**RECORDS SHOWN**.
* START *

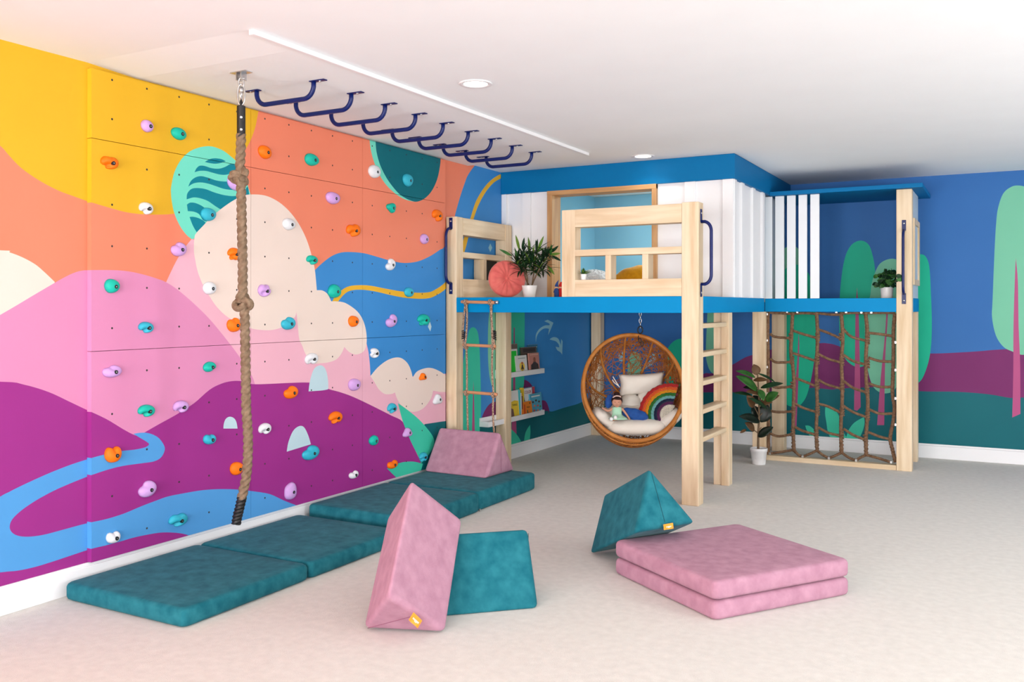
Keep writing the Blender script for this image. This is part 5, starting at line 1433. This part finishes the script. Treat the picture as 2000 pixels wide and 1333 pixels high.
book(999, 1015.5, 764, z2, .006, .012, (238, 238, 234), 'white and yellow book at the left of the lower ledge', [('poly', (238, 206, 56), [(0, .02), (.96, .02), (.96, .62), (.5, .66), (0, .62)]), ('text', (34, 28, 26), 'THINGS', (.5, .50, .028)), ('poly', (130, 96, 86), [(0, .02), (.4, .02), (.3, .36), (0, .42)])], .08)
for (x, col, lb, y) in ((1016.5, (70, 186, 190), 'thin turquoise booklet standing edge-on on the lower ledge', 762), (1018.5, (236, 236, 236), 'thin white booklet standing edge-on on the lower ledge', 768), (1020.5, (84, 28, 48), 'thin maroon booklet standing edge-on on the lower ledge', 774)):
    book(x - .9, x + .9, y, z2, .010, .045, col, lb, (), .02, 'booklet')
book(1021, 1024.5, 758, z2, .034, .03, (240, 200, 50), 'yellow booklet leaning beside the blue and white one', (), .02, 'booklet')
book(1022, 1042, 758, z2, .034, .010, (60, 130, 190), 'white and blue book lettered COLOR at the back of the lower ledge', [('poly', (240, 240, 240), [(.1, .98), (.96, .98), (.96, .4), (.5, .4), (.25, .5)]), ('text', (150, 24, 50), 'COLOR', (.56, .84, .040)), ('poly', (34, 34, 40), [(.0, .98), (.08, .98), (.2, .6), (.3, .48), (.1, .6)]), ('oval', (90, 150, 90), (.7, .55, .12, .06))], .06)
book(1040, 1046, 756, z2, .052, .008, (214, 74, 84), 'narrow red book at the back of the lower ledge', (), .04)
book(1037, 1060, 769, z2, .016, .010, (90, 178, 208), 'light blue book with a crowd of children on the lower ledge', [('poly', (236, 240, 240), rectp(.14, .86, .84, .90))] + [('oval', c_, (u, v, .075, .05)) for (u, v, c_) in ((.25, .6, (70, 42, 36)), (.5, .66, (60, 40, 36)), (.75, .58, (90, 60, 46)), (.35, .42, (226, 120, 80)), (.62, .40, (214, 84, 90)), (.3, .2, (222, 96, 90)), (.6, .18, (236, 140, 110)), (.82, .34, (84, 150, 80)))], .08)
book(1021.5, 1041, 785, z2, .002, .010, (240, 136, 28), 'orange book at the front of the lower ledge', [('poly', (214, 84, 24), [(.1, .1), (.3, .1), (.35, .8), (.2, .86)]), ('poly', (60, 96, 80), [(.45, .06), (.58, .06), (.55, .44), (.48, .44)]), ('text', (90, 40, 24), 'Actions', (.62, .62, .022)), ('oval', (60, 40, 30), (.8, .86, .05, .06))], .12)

* END *
* START *

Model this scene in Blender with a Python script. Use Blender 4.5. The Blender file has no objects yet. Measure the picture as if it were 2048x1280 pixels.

* END *

Reproduce each line of the material containing the word "picture".

**WRITTEN ANSWER**.
Keep writing the Blender script for this image. This is part 5, starting at line 1433. This part finishes the script. Treat the picture as 2000 pixels wide and 1333 pixels high.
Model this scene in Blender with a Python script. Use Blender 4.5. The Blender file has no objects yet. Measure the picture as if it were 2048x1280 pixels.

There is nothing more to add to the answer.